I was getting tired, but I decided to Klingon until the end of the film.

(groan)

I eventually left the cinema around 2am.

Khaaaaaaaaaaaaaaaaaan…….ts

khaaaan!

The limbo moment

I hate this moment in movies.

It’s that span of silence between the BBFC film card…

HIAB BBFC

…and the first bit of anything actually happening on screen.

The reason I hate this is because people are unable to put away their phones or stop their inane conversations until something actually happens on screen to distract them.  They’re like fucking cavemen seeing fire for the first time.

“Duuuuuuh?”

Once something happens (dialogue, action, anything), their conversations die down and their phones (mostly) get put away.

It’s like distracting a crying baby with a set of jangling keys.

distracted

The only Limbo moment that I love (which always commands total silence in a cinema) is the one between the 20th Century Fox fanfare and the trumpet blast of the Star Wars opening Crawl.

That silence is gorgeous.

Then the ‘Lucasfilm’ logo comes up, sparkles for a bit and disappears, followed by the words: “A long time ago in a galaxy far, far away….”.

Without exception, I get goosebumps of anticipation every single time.

In fact, I’m getting them right now, just thinking about it.

I felt a pang of sadness when I heard that Disney had bought the franchise.  Not because I think they’ll make it all childish (after all, George Lucas was responsible for Jar Jar Binks and Disney did a great job with the Marvel franchise), but because I was going to miss the 20th Century Fox/Star Wars crawl combo.

Will we get that goosebump moment?

I really hope they open with an X-Wing or the Millennium Falcon flying over (or through) the Disney castle at the beginning.

We’ll see.

Steamboat Starwars

Anyway, all this got me thinking about how I’d love the cinema experience to be.  How would I run the cinemas if I was calling the shots?

Well, here are the rules and regulations I would put into place:

  1. No mobile phones allowed in the screens.

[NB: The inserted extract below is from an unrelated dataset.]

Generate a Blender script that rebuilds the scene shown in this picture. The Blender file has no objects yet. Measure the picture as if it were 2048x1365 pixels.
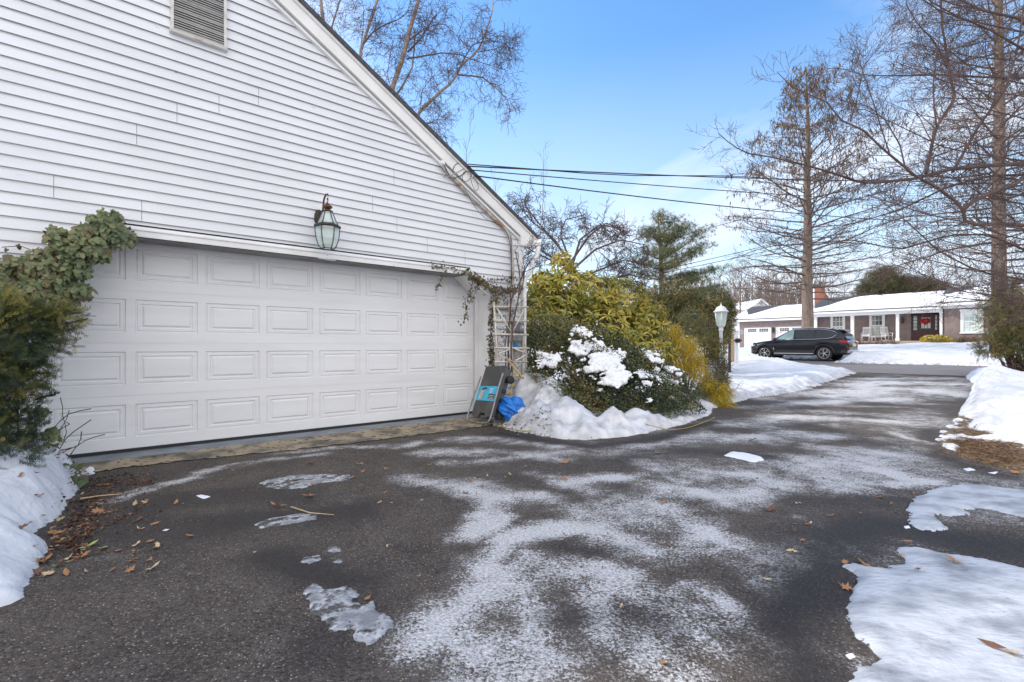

They will need to be checked in with staff, or switched off and inserted rectally.
  2. Only quiet foods allowed, such as Marshmallows or warm soup (hot soup would involve too much slurping).  All food will be served in bowls; nice quiet bowls.
  3. You can still have popcorn, but only as much as you can carry in your hands.
  4. Food prices will be reasonable, negating the need to sneak in your own (we all do it!)
  5. No talking.  Snipers with tranquiliser darts will be deployed in all screens.
  6. No babies in the screens.  Ever.  Babysitting services will be provided.
  7. Children will be allowed.  Snipers with lower dosage tranquiliser darts will be deployed in all screens.
  8. No adverts.  Plenty of trailers and previews of course.
  9. Large, soft, reclining seats with footrests.  Most will have vibrating massage features as standard.  Plenty of legroom.
  10. Allocated parking.  One vehicle per party.  If there’s a lot of you, hire a minivan.
  11. Friendly staff. Preferably film lovers and nerds.  All staff will be required to watch every movie with free food and drink provided.

That will do for starters, although I get the feeling I may have gone a bit too far here.

Oh well.

I don’t care.

At the end of the day, it’s all about the movies.

I love movies and I will always love movies.  To be honest, I don’t think I’ll ever stop going to the cinema because, despite its shortcomings, it’s easy to forget all the hassle when you’re engrossed in a really good film.

One day I will find the perfect cinema experience (in a galaxy far, far away?), but until then my search will continue.

Fin.

[1] The best time to go to the cinema is for a VERY late showing, ideally around 11pm. Then it’s usually only you and some fat guy in a black t-shirt.  On this occasion there were a small handful, just like the popcorn in rule number 3.